Das Bühnenbild beschränkt sich auf Andeutungen, und das ist der Handlung sehr zuträglich. Gerade das mobile Bühnenelement, das immer wieder erklommen werden muss, ist bestens geeignet, hier immer wieder ein Oben und Unten darzustellen. Ob die Grellheit, die gerade im ersten Teil der Inszenierung vorherrscht, wirklich sein muss, darüber lässt sich streiten. Das ist sicher Geschmackssache und vermutlich eine Konzession an ein junges Publikum. Ob gerade diesem jungen Publikum das Lied „Freedom“ von George Michael, das immerhin auch schon gut 30 Jahre auf dem Buckel hat, überhaupt bekannt ist, darf auch in Frage gestellt werden. Freilich verlieh es – neben anderen Musikstücken – der Inszenierung leichtgängigen Schmiss, wenngleich dessen Einsatz als Plädoyer von Mias Verteidiger im Prozess doch einen Bruch darstellte: Geradezu ironisch kam der plötzlich Sing- und Tanzauftritt daher, und das fügte sich nicht in den Gesamtton der Inszenierung ein. Freilich: Ein Loblied auf die Freiheit kann andererseits nicht oft genug angestimmt werden.

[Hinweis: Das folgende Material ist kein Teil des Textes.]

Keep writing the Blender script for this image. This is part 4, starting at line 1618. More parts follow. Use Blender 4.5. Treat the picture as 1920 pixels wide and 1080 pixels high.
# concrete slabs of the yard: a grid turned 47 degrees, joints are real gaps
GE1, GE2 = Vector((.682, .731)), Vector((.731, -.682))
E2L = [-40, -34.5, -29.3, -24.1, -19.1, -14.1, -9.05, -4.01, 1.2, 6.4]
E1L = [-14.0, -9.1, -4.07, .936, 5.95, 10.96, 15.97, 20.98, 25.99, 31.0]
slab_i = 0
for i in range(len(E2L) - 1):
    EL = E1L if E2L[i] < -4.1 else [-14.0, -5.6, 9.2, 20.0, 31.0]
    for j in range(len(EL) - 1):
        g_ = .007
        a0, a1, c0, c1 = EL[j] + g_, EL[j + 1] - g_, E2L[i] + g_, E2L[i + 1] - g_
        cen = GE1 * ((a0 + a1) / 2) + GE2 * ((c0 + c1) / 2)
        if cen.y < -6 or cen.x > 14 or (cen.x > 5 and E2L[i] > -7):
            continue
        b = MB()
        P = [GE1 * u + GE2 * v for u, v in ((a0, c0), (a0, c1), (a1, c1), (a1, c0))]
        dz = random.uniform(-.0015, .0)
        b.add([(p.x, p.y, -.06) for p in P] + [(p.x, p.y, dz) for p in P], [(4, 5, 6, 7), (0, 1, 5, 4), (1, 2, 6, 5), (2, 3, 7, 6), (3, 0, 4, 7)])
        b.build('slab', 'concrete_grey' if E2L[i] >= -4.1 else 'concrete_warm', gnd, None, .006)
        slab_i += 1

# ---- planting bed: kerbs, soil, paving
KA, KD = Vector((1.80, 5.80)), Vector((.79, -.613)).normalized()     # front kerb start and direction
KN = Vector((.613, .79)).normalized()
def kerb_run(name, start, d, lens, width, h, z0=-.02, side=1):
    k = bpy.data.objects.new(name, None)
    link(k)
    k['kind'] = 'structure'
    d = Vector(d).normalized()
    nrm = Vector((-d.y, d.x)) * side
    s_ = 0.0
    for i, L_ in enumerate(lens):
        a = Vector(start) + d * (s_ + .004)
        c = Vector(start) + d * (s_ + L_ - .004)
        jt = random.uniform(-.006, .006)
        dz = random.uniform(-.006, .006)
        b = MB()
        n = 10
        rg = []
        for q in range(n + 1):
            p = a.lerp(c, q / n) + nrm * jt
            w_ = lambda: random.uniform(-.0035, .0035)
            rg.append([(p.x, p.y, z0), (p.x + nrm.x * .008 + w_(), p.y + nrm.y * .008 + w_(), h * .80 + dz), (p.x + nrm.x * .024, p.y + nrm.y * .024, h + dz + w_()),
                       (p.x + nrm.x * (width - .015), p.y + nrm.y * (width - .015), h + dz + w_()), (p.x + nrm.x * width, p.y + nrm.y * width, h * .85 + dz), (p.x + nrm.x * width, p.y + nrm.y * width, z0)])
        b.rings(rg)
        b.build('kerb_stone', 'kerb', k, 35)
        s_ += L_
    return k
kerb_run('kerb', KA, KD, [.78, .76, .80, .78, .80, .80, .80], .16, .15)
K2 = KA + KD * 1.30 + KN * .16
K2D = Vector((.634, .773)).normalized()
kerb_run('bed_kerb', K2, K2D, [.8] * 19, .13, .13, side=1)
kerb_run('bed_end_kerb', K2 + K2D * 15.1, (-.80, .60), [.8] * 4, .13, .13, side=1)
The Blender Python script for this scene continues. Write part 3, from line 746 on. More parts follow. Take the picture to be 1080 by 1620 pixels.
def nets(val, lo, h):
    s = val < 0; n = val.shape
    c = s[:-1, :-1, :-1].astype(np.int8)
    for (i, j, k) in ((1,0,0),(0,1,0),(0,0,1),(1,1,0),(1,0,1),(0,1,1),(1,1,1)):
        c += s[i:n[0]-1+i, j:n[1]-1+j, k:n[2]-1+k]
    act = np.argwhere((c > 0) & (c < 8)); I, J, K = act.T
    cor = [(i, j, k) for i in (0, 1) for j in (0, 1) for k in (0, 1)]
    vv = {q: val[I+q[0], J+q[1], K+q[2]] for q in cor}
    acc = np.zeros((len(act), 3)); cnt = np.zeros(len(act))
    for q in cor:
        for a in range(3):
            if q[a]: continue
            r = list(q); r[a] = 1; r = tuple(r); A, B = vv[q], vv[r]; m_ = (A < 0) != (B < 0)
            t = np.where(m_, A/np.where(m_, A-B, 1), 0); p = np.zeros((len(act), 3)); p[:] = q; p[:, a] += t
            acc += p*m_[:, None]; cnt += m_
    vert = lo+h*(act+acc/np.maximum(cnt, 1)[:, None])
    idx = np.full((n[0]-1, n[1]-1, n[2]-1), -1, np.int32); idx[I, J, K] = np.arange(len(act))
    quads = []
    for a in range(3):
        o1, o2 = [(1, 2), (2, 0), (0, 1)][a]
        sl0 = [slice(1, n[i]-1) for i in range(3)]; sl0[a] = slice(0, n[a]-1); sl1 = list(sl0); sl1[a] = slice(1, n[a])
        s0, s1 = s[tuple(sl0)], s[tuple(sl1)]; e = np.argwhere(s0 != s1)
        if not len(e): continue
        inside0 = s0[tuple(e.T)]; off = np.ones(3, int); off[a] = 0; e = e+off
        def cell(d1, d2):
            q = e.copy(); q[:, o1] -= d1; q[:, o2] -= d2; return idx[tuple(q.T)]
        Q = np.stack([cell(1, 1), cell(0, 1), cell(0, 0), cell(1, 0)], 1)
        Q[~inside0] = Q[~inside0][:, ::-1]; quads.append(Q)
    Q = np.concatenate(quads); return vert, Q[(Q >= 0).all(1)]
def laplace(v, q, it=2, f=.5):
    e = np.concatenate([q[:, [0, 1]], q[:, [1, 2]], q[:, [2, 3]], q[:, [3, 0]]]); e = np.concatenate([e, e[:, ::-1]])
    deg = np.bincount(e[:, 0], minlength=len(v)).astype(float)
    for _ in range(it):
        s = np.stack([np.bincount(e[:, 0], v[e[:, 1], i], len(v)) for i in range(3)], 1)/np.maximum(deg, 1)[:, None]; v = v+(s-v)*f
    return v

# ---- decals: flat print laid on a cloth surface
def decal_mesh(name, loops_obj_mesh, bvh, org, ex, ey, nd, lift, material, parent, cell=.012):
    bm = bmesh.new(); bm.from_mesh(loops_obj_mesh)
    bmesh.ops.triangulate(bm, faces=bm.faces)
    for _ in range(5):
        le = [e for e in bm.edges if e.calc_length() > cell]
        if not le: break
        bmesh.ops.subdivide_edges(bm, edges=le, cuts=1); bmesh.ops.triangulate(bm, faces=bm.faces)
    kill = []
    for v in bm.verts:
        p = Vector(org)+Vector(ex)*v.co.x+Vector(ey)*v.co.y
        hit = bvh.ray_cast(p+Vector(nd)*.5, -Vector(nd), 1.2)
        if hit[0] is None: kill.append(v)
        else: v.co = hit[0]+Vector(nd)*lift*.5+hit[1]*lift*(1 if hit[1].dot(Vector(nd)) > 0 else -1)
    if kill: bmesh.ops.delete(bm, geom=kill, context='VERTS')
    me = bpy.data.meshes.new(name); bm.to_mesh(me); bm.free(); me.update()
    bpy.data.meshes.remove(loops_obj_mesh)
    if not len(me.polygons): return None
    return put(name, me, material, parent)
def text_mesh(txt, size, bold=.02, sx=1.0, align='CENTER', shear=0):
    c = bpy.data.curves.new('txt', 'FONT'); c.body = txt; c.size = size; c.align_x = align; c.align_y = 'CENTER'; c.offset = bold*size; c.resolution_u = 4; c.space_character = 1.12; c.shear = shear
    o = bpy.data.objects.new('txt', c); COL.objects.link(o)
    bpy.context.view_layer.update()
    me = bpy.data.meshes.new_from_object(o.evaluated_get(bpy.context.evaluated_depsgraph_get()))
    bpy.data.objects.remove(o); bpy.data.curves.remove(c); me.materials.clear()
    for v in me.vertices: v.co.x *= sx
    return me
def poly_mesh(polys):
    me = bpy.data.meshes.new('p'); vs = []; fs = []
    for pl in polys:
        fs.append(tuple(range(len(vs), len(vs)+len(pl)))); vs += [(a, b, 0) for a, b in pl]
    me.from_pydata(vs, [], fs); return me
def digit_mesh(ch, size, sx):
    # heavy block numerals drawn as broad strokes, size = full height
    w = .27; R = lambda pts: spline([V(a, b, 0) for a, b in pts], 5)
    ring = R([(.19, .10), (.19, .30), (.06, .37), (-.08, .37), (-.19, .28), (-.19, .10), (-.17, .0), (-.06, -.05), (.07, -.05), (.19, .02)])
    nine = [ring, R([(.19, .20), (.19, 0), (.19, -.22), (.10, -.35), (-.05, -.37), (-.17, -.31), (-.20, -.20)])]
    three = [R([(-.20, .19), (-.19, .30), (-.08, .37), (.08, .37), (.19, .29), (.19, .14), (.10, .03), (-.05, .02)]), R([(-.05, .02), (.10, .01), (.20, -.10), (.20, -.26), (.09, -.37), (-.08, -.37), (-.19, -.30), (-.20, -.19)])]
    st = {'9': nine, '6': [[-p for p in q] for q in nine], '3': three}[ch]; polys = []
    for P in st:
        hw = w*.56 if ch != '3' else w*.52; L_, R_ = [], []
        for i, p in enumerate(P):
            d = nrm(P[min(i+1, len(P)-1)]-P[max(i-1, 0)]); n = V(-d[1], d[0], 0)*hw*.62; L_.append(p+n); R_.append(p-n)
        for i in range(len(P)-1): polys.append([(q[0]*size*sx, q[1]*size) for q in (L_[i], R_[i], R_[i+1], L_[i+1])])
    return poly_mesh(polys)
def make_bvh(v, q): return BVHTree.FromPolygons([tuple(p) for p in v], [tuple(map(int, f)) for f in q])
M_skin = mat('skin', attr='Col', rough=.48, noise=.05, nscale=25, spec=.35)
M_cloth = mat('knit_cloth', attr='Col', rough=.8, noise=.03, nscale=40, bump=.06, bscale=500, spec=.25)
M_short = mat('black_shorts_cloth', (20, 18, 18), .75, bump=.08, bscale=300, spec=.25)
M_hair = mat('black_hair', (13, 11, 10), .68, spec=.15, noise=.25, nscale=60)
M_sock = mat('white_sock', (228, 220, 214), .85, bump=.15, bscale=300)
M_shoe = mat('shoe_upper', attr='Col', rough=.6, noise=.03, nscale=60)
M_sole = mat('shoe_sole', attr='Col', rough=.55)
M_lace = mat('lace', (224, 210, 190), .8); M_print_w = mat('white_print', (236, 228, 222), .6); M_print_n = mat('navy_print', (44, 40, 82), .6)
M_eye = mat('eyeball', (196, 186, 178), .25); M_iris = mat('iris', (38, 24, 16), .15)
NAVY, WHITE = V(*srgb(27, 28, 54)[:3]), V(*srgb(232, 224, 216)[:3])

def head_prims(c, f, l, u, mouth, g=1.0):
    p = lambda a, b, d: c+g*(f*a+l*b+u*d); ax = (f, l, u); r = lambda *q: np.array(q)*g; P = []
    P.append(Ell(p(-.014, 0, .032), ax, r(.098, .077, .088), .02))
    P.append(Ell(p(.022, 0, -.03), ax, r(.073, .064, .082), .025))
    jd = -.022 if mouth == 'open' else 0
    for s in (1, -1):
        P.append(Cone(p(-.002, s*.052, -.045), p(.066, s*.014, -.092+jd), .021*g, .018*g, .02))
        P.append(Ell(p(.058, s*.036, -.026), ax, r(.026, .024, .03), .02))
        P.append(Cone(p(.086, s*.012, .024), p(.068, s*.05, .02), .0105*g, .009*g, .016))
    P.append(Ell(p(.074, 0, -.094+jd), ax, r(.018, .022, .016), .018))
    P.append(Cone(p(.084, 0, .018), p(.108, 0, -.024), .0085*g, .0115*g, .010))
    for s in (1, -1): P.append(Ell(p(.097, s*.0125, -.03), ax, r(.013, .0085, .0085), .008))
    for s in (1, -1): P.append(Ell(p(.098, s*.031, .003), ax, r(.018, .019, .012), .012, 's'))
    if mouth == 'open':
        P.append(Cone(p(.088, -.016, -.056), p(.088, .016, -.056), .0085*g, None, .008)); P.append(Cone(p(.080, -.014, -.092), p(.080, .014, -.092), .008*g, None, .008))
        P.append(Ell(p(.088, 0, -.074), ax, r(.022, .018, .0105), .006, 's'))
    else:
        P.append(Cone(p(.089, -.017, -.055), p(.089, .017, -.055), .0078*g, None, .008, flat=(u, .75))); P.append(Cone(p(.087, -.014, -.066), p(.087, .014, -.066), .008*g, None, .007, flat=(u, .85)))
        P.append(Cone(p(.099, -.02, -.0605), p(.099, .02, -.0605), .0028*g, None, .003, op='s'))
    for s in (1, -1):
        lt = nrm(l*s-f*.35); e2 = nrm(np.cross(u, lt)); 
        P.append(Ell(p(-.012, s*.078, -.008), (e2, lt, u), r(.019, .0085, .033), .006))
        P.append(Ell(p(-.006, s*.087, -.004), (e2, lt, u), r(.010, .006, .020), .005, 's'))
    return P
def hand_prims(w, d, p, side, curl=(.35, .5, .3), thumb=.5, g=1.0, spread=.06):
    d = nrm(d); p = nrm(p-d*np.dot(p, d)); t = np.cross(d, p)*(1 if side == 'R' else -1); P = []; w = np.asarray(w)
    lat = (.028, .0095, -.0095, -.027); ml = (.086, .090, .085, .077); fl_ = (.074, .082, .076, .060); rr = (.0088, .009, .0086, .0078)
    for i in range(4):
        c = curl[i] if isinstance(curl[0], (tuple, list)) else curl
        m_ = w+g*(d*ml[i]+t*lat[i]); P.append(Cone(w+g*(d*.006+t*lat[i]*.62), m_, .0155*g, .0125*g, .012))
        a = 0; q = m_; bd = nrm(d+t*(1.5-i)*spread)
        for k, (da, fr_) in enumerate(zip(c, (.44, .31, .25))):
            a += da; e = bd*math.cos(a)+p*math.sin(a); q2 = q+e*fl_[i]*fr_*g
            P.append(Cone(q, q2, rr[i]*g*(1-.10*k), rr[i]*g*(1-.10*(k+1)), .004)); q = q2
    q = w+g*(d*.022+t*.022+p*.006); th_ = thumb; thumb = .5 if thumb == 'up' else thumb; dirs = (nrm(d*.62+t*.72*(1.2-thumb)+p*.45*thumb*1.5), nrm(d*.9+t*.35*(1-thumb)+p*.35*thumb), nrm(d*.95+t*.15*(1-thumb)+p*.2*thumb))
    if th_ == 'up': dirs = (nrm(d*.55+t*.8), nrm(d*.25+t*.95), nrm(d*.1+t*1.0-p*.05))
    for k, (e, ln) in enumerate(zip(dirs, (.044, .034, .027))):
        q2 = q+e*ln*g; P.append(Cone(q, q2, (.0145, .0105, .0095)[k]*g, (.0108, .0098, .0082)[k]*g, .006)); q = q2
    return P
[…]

Vom Theaterstück zum Roman

Weit vor Corona hat Autorin und Juristin Juli Zeh, geboren 1974 in Bonn, das Thema Gesundheit für "Corpus Delicti" aufgegriffen. Es entstand ursprünglich als Theaterstück im Auftrag der Ruhr-Triennale und wurde 2007 uraufgeführt. Der Roman erschien im Jahr 2009. Das Theaterstück und der Roman warnen den Leser vor kritischen Entwicklungen der heutigen Gesellschaft und appelliert an seine Mündigkeit und Eigenverantwortung.

Juli Zeh gehört zu den meistgelesenen Schriftstellern der Gegenwart.